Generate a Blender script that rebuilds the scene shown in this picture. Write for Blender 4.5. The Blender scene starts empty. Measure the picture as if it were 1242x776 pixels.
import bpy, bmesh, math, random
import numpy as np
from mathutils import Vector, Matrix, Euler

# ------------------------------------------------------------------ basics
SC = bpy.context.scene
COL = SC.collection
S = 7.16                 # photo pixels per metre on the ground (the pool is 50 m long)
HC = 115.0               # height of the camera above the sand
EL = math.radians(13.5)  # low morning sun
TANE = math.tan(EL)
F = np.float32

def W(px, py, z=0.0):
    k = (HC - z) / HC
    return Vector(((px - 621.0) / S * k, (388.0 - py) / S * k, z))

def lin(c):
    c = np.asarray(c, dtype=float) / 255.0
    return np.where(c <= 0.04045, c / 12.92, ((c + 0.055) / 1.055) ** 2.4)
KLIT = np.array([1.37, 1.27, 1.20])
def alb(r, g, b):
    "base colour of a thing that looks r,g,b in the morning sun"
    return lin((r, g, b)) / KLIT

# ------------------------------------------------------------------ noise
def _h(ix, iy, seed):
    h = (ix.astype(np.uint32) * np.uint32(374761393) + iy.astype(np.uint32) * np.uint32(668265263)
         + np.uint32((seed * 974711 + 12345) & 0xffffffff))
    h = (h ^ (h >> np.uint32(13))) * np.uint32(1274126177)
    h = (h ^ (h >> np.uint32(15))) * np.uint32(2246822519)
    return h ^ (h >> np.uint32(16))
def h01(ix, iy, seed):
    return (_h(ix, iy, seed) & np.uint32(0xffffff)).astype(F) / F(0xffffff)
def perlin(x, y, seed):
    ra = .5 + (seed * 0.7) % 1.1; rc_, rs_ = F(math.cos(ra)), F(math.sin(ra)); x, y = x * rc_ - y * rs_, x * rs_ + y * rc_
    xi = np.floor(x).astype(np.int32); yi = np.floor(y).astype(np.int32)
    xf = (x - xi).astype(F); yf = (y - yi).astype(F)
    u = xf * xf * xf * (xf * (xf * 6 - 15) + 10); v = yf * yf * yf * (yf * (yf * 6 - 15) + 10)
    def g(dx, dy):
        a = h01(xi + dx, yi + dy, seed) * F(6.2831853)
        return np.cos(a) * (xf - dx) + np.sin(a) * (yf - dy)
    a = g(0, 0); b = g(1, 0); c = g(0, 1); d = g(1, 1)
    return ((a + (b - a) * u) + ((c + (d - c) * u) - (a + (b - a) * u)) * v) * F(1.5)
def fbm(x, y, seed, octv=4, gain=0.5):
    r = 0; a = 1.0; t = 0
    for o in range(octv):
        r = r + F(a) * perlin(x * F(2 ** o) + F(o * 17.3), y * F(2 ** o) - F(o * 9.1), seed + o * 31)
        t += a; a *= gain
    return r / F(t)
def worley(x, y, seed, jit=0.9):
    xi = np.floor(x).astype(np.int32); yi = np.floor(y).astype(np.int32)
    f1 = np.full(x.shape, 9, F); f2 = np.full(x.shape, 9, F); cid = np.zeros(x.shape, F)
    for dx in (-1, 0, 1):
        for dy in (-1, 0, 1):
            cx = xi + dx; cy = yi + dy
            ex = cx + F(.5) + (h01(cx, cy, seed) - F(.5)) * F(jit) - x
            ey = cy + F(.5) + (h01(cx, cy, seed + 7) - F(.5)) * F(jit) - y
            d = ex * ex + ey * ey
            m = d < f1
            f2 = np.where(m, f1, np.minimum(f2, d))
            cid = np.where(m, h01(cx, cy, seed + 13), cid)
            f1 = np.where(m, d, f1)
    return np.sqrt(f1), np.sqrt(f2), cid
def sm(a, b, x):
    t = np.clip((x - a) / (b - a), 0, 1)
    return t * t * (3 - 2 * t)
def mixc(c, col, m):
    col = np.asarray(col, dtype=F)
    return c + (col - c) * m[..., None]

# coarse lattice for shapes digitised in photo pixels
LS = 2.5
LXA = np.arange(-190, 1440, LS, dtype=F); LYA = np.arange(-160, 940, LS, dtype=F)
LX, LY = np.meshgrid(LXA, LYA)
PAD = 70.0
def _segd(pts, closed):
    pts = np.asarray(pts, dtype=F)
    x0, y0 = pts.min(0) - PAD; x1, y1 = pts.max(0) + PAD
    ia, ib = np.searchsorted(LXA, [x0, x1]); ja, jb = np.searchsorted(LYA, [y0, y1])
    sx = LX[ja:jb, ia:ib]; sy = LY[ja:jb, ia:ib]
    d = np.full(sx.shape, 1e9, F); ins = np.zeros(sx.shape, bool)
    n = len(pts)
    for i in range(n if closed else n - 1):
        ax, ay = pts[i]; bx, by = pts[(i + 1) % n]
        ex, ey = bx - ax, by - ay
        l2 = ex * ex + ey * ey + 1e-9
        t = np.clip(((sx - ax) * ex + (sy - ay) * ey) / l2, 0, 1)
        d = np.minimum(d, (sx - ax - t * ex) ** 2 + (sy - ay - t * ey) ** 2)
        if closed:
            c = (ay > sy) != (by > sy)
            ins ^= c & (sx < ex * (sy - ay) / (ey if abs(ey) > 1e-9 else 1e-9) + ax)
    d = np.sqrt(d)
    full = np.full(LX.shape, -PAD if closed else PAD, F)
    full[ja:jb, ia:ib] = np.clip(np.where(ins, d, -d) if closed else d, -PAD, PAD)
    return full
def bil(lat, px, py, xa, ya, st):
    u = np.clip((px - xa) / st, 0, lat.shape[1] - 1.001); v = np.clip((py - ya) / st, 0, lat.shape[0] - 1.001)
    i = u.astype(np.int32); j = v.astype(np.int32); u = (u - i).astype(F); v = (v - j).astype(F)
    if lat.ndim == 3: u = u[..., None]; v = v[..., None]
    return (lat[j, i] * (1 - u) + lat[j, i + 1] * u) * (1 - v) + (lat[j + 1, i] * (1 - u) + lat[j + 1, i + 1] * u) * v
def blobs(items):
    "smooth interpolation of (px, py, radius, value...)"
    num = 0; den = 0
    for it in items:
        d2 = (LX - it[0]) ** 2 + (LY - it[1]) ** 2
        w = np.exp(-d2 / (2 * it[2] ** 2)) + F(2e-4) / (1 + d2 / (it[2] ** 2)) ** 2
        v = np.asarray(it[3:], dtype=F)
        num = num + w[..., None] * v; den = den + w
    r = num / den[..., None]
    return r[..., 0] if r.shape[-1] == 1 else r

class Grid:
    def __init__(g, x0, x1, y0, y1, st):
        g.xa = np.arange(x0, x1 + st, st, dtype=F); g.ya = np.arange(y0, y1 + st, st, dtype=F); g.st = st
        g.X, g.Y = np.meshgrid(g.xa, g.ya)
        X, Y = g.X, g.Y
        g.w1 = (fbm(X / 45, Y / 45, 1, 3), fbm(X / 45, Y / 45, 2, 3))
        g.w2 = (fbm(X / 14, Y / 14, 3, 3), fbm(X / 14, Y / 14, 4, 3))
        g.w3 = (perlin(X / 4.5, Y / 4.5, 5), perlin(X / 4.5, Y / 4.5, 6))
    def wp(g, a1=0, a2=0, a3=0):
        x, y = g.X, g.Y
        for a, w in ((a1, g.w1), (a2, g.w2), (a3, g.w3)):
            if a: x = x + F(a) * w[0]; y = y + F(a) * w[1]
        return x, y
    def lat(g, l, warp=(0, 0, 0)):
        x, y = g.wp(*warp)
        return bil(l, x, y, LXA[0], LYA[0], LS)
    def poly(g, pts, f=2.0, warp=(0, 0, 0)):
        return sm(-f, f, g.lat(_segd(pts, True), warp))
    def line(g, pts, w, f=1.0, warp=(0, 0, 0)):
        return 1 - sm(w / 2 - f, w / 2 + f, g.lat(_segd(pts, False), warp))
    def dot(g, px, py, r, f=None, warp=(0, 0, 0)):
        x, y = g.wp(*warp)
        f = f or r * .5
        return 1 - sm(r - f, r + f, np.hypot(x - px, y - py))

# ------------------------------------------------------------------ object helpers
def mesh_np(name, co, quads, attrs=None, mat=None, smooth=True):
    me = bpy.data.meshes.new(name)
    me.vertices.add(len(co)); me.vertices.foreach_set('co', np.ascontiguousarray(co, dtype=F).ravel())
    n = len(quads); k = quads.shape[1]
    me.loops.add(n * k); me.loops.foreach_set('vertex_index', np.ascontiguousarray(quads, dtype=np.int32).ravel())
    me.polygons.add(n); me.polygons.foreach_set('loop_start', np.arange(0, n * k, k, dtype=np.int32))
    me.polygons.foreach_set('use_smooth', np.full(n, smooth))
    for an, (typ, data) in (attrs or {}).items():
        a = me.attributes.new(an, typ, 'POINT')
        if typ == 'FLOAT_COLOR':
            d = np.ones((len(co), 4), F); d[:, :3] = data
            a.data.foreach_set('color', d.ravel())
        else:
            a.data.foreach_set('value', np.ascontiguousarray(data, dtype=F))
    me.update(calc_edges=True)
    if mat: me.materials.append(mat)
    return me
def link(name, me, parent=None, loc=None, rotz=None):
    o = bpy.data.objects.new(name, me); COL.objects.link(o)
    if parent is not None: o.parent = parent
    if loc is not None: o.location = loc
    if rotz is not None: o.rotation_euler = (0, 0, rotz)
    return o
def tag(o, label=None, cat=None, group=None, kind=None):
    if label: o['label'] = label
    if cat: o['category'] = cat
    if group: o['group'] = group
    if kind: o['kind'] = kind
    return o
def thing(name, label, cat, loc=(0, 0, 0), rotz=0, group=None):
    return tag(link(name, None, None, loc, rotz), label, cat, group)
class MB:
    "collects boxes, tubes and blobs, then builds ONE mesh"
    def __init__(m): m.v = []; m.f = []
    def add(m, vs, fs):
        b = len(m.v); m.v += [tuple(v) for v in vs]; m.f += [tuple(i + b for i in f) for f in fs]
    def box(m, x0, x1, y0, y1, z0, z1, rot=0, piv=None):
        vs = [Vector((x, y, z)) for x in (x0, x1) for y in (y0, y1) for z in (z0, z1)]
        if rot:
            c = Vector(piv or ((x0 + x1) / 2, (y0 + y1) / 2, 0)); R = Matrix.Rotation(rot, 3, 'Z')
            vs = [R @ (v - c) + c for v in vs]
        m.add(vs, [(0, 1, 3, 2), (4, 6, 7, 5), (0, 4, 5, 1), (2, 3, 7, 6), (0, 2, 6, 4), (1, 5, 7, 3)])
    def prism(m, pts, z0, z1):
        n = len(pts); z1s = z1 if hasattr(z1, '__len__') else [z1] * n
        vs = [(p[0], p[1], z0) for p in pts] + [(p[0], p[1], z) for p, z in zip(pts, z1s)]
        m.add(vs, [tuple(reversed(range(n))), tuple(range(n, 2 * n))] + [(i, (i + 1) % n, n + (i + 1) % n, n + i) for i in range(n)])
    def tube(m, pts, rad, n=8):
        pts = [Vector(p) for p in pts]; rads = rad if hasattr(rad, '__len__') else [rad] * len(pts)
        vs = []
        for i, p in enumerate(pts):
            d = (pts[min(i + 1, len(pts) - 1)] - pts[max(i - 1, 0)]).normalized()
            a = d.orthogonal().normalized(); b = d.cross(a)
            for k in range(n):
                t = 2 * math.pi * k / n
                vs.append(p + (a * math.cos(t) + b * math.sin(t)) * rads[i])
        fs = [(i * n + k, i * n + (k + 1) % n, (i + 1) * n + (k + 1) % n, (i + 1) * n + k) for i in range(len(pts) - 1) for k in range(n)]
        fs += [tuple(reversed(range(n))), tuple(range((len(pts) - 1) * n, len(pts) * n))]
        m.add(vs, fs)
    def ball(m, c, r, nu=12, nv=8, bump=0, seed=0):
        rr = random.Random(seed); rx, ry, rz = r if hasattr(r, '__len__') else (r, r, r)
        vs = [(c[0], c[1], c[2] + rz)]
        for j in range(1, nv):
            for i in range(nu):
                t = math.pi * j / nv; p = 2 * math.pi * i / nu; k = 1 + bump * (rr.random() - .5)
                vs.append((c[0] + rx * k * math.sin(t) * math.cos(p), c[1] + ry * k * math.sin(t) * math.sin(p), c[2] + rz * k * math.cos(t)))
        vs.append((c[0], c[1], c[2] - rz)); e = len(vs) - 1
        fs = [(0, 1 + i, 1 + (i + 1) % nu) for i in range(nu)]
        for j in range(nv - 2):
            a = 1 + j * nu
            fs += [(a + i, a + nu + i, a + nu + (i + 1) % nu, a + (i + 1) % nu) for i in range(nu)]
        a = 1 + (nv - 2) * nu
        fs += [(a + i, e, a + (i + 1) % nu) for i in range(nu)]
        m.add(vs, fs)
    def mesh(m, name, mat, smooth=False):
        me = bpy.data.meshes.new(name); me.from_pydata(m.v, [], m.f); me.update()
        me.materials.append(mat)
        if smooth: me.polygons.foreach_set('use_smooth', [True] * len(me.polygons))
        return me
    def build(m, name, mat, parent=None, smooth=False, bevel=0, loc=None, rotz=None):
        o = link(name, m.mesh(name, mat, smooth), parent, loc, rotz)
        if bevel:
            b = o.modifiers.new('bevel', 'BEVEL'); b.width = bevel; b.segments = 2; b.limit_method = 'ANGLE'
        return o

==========

Exercise instructions
Everything from the first line of the data through the line containing "F = np.float32" should be echoed exactly. Add nothing.

Output of the exercise
Generate a Blender script that rebuilds the scene shown in this picture. Write for Blender 4.5. The Blender scene starts empty. Measure the picture as if it were 1242x776 pixels.
import bpy, bmesh, math, random
import numpy as np
from mathutils import Vector, Matrix, Euler

# ------------------------------------------------------------------ basics
SC = bpy.context.scene
COL = SC.collection
S = 7.16                 # photo pixels per metre on the ground (the pool is 50 m long)
HC = 115.0               # height of the camera above the sand
EL = math.radians(13.5)  # low morning sun
TANE = math.tan(EL)
F = np.float32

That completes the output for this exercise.